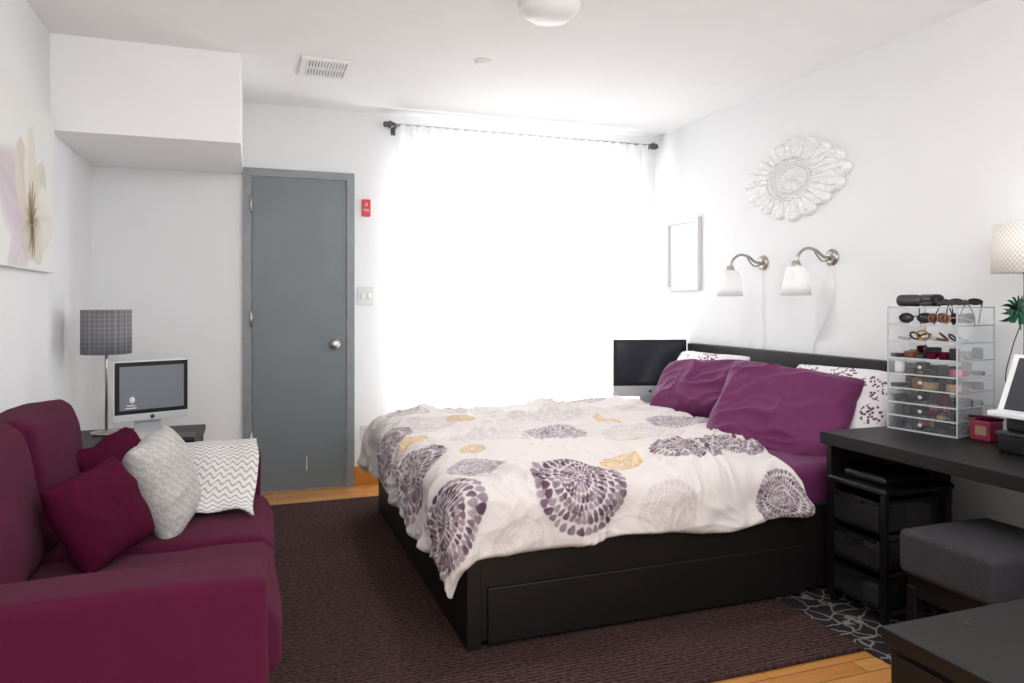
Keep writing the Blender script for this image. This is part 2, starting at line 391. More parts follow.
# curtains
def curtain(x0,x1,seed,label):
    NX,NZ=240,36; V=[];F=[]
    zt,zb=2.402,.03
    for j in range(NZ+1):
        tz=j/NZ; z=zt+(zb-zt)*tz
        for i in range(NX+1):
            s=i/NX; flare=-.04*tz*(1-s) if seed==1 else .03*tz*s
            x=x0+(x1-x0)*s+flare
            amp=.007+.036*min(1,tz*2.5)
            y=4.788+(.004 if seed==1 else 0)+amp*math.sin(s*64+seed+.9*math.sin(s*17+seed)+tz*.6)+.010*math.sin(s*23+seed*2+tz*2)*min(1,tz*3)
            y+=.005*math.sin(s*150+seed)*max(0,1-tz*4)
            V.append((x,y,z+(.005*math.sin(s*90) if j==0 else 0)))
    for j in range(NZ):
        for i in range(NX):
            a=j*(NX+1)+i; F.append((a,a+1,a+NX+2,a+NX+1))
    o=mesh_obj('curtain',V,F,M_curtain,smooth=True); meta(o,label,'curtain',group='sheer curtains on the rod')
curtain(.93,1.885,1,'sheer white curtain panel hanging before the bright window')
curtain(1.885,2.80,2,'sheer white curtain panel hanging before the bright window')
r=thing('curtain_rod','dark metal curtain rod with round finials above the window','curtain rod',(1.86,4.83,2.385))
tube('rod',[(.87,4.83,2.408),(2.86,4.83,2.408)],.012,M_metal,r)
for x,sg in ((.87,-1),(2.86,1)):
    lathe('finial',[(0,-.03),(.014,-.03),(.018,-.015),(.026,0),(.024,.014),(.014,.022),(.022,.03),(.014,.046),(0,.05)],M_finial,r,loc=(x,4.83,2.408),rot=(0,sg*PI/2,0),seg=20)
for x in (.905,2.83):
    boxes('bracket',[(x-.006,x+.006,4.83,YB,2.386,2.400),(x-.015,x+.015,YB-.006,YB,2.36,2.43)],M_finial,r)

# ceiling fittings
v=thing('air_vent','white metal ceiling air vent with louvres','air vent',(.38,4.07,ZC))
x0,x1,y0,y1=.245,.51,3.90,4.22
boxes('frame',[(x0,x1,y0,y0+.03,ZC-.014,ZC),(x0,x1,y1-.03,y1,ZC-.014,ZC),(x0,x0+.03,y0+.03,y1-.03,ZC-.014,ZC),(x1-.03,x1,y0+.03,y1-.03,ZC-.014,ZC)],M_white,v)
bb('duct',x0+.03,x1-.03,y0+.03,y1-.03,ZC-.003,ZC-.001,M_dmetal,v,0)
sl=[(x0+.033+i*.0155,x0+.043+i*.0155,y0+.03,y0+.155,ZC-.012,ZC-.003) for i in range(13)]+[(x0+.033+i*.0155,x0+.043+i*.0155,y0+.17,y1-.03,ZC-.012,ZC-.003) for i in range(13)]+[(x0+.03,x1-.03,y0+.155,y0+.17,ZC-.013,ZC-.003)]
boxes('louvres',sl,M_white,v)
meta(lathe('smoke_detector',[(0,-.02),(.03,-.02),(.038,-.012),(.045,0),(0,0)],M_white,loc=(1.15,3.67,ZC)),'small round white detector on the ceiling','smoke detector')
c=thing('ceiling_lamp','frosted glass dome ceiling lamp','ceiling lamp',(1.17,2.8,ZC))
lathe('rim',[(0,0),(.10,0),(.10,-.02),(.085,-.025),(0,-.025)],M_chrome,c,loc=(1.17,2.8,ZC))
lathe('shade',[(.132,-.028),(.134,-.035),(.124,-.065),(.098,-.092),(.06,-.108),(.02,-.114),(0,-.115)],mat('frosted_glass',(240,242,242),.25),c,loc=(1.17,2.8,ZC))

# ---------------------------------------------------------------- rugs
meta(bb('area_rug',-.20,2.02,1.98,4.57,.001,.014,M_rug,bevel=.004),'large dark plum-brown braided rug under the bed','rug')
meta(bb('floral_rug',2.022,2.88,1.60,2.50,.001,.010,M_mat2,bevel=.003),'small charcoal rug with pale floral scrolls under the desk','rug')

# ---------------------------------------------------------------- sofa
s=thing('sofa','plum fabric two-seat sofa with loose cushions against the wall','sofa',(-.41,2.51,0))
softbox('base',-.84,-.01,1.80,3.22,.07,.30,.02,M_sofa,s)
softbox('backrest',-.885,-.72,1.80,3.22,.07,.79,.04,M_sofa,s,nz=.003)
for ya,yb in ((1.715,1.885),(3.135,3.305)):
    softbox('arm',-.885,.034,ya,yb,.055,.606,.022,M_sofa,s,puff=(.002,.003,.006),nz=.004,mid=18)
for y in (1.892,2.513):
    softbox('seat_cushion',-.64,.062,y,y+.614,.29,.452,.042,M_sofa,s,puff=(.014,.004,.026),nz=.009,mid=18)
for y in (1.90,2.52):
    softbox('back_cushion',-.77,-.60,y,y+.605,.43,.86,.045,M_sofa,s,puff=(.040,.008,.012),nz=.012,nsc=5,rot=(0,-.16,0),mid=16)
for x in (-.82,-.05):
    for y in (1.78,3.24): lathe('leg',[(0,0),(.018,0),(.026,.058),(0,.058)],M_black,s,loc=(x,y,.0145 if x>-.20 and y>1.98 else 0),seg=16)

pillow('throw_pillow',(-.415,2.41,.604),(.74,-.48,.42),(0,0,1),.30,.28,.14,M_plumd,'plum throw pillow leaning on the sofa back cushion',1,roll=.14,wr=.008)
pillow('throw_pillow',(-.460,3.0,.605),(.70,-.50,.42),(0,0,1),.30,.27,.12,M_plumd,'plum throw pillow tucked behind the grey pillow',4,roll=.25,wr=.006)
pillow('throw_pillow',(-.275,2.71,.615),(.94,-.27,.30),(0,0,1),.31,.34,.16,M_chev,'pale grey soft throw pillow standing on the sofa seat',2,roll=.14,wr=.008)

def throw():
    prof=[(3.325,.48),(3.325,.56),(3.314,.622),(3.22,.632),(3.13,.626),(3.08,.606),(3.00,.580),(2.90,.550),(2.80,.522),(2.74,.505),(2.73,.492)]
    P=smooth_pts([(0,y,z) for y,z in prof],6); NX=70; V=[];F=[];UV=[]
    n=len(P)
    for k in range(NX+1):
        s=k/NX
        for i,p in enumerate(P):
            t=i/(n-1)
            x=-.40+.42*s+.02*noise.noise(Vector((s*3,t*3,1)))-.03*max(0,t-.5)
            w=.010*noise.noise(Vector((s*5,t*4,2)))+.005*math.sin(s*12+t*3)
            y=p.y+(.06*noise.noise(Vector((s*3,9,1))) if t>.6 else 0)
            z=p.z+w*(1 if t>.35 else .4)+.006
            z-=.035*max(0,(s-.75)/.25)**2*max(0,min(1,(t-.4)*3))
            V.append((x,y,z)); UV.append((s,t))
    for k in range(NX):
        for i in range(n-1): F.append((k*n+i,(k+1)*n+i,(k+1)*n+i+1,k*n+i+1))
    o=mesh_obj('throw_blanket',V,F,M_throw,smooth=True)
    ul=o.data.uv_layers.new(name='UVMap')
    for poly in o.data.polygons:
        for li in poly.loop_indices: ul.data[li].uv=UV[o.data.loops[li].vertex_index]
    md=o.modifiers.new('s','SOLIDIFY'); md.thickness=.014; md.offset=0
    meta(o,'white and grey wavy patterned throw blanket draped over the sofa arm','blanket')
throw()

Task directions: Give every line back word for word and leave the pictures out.

Result of this task:
Keep writing the Blender script for this image. This is part 2, starting at line 391. More parts follow.
# curtains
def curtain(x0,x1,seed,label):
    NX,NZ=240,36; V=[];F=[]
    zt,zb=2.402,.03
    for j in range(NZ+1):
        tz=j/NZ; z=zt+(zb-zt)*tz
        for i in range(NX+1):
            s=i/NX; flare=-.04*tz*(1-s) if seed==1 else .03*tz*s
            x=x0+(x1-x0)*s+flare
            amp=.007+.036*min(1,tz*2.5)
            y=4.788+(.004 if seed==1 else 0)+amp*math.sin(s*64+seed+.9*math.sin(s*17+seed)+tz*.6)+.010*math.sin(s*23+seed*2+tz*2)*min(1,tz*3)
            y+=.005*math.sin(s*150+seed)*max(0,1-tz*4)
            V.append((x,y,z+(.005*math.sin(s*90) if j==0 else 0)))
    for j in range(NZ):
        for i in range(NX):
            a=j*(NX+1)+i; F.append((a,a+1,a+NX+2,a+NX+1))
    o=mesh_obj('curtain',V,F,M_curtain,smooth=True); meta(o,label,'curtain',group='sheer curtains on the rod')
curtain(.93,1.885,1,'sheer white curtain panel hanging before the bright window')
curtain(1.885,2.80,2,'sheer white curtain panel hanging before the bright window')
r=thing('curtain_rod','dark metal curtain rod with round finials above the window','curtain rod',(1.86,4.83,2.385))
tube('rod',[(.87,4.83,2.408),(2.86,4.83,2.408)],.012,M_metal,r)
for x,sg in ((.87,-1),(2.86,1)):
    lathe('finial',[(0,-.03),(.014,-.03),(.018,-.015),(.026,0),(.024,.014),(.014,.022),(.022,.03),(.014,.046),(0,.05)],M_finial,r,loc=(x,4.83,2.408),rot=(0,sg*PI/2,0),seg=20)
for x in (.905,2.83):
    boxes('bracket',[(x-.006,x+.006,4.83,YB,2.386,2.400),(x-.015,x+.015,YB-.006,YB,2.36,2.43)],M_finial,r)

# ceiling fittings
v=thing('air_vent','white metal ceiling air vent with louvres','air vent',(.38,4.07,ZC))
x0,x1,y0,y1=.245,.51,3.90,4.22
boxes('frame',[(x0,x1,y0,y0+.03,ZC-.014,ZC),(x0,x1,y1-.03,y1,ZC-.014,ZC),(x0,x0+.03,y0+.03,y1-.03,ZC-.014,ZC),(x1-.03,x1,y0+.03,y1-.03,ZC-.014,ZC)],M_white,v)
bb('duct',x0+.03,x1-.03,y0+.03,y1-.03,ZC-.003,ZC-.001,M_dmetal,v,0)
sl=[(x0+.033+i*.0155,x0+.043+i*.0155,y0+.03,y0+.155,ZC-.012,ZC-.003) for i in range(13)]+[(x0+.033+i*.0155,x0+.043+i*.0155,y0+.17,y1-.03,ZC-.012,ZC-.003) for i in range(13)]+[(x0+.03,x1-.03,y0+.155,y0+.17,ZC-.013,ZC-.003)]
boxes('louvres',sl,M_white,v)
meta(lathe('smoke_detector',[(0,-.02),(.03,-.02),(.038,-.012),(.045,0),(0,0)],M_white,loc=(1.15,3.67,ZC)),'small round white detector on the ceiling','smoke detector')
c=thing('ceiling_lamp','frosted glass dome ceiling lamp','ceiling lamp',(1.17,2.8,ZC))
lathe('rim',[(0,0),(.10,0),(.10,-.02),(.085,-.025),(0,-.025)],M_chrome,c,loc=(1.17,2.8,ZC))
lathe('shade',[(.132,-.028),(.134,-.035),(.124,-.065),(.098,-.092),(.06,-.108),(.02,-.114),(0,-.115)],mat('frosted_glass',(240,242,242),.25),c,loc=(1.17,2.8,ZC))

# ---------------------------------------------------------------- rugs
meta(bb('area_rug',-.20,2.02,1.98,4.57,.001,.014,M_rug,bevel=.004),'large dark plum-brown braided rug under the bed','rug')
meta(bb('floral_rug',2.022,2.88,1.60,2.50,.001,.010,M_mat2,bevel=.003),'small charcoal rug with pale floral scrolls under the desk','rug')

# ---------------------------------------------------------------- sofa
s=thing('sofa','plum fabric two-seat sofa with loose cushions against the wall','sofa',(-.41,2.51,0))
softbox('base',-.84,-.01,1.80,3.22,.07,.30,.02,M_sofa,s)
softbox('backrest',-.885,-.72,1.80,3.22,.07,.79,.04,M_sofa,s,nz=.003)
for ya,yb in ((1.715,1.885),(3.135,3.305)):
    softbox('arm',-.885,.034,ya,yb,.055,.606,.022,M_sofa,s,puff=(.002,.003,.006),nz=.004,mid=18)
for y in (1.892,2.513):
    softbox('seat_cushion',-.64,.062,y,y+.614,.29,.452,.042,M_sofa,s,puff=(.014,.004,.026),nz=.009,mid=18)
for y in (1.90,2.52):
    softbox('back_cushion',-.77,-.60,y,y+.605,.43,.86,.045,M_sofa,s,puff=(.040,.008,.012),nz=.012,nsc=5,rot=(0,-.16,0),mid=16)
for x in (-.82,-.05):
    for y in (1.78,3.24): lathe('leg',[(0,0),(.018,0),(.026,.058),(0,.058)],M_black,s,loc=(x,y,.0145 if x>-.20 and y>1.98 else 0),seg=16)

pillow('throw_pillow',(-.415,2.41,.604),(.74,-.48,.42),(0,0,1),.30,.28,.14,M_plumd,'plum throw pillow leaning on the sofa back cushion',1,roll=.14,wr=.008)
pillow('throw_pillow',(-.460,3.0,.605),(.70,-.50,.42),(0,0,1),.30,.27,.12,M_plumd,'plum throw pillow tucked behind the grey pillow',4,roll=.25,wr=.006)
pillow('throw_pillow',(-.275,2.71,.615),(.94,-.27,.30),(0,0,1),.31,.34,.16,M_chev,'pale grey soft throw pillow standing on the sofa seat',2,roll=.14,wr=.008)

def throw():
    prof=[(3.325,.48),(3.325,.56),(3.314,.622),(3.22,.632),(3.13,.626),(3.08,.606),(3.00,.580),(2.90,.550),(2.80,.522),(2.74,.505),(2.73,.492)]
    P=smooth_pts([(0,y,z) for y,z in prof],6); NX=70; V=[];F=[];UV=[]
    n=len(P)
    for k in range(NX+1):
        s=k/NX
        for i,p in enumerate(P):
            t=i/(n-1)
            x=-.40+.42*s+.02*noise.noise(Vector((s*3,t*3,1)))-.03*max(0,t-.5)
            w=.010*noise.noise(Vector((s*5,t*4,2)))+.005*math.sin(s*12+t*3)
            y=p.y+(.06*noise.noise(Vector((s*3,9,1))) if t>.6 else 0)
            z=p.z+w*(1 if t>.35 else .4)+.006
            z-=.035*max(0,(s-.75)/.25)**2*max(0,min(1,(t-.4)*3))
            V.append((x,y,z)); UV.append((s,t))
    for k in range(NX):
        for i in range(n-1): F.append((k*n+i,(k+1)*n+i,(k+1)*n+i+1,k*n+i+1))
    o=mesh_obj('throw_blanket',V,F,M_throw,smooth=True)
    ul=o.data.uv_layers.new(name='UVMap')
    for poly in o.data.polygons:
        for li in poly.loop_indices: ul.data[li].uv=UV[o.data.loops[li].vertex_index]
    md=o.modifiers.new('s','SOLIDIFY'); md.thickness=.014; md.offset=0
    meta(o,'white and grey wavy patterned throw blanket draped over the sofa arm','blanket')
throw()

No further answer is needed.